Article VIII:  Fiscal Year

The fiscal year of the Corporation shall begin on the 1st day of January and
end on the 31st day of December of each year.

Article IX:  Dividends

The Board of Directors may from time to time declare, and the Corporation may
pay, dividends on its outstanding shares in the manner and upon the terms and
condition provided by law and its Articles of Incorporation.

Article X:  Corporate Seal

The Board of Directors shall provide a corporate seal which shall be circular in
form and shall have inscribed thereon the name of the Corporation and the
state of incorporation and the words "Corporate Seal."
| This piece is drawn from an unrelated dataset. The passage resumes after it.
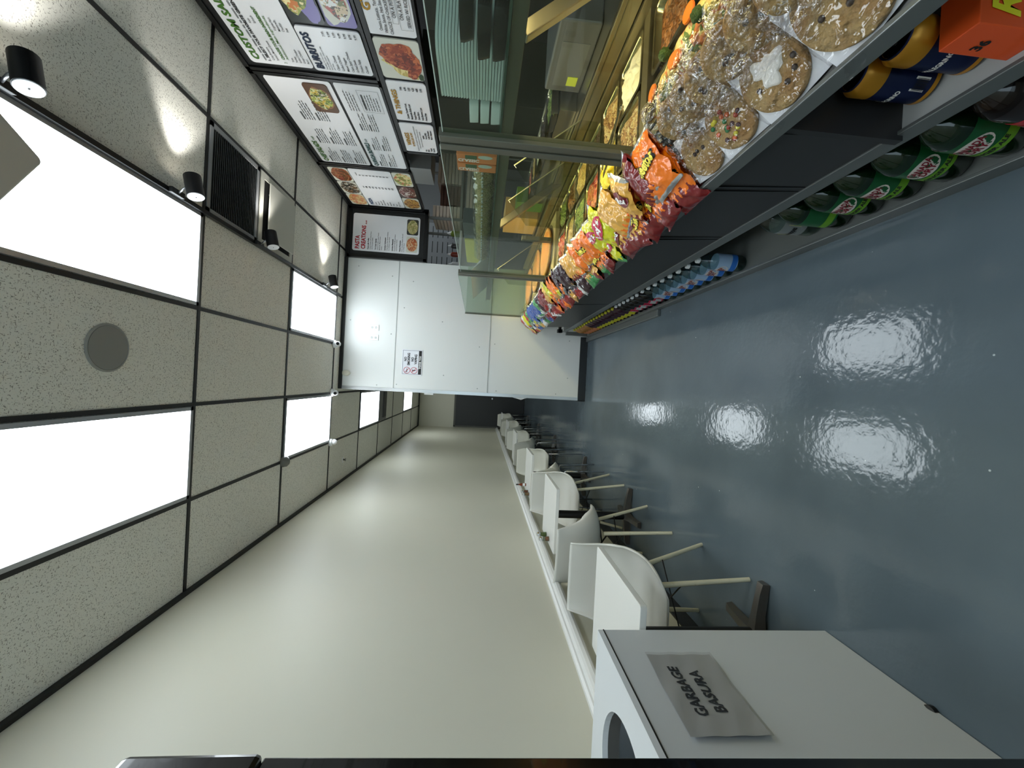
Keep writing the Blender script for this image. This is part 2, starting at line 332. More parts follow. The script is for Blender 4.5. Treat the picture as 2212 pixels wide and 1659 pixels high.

Article XI:  Waiver of Notice

Unless otherwise provided by law, whenever any notice is required to be given
to any shareholder or Director of the Corporation under the provision of the
Articles of Incorporation or under the provisions of the applicable Business
Corporation Act, a waiver thereof in writing, signed by the person or persons
entitled to such notice, whether before or after the time stated therein,
shall be deemed equivalent to the giving of such notice.

Article XII:  Amendments

These Bylaws may be altered, amended or repealed and new Bylaws may be adopted
by the Board of Directors at any regular or special meeting of the Board of
Directors, or by the shareholder as any regular or special meeting of the
shareholders.

The above Bylaws are certified to have been adopted by the Board of Directors
of the Corporation on the 5th day of November, 1998.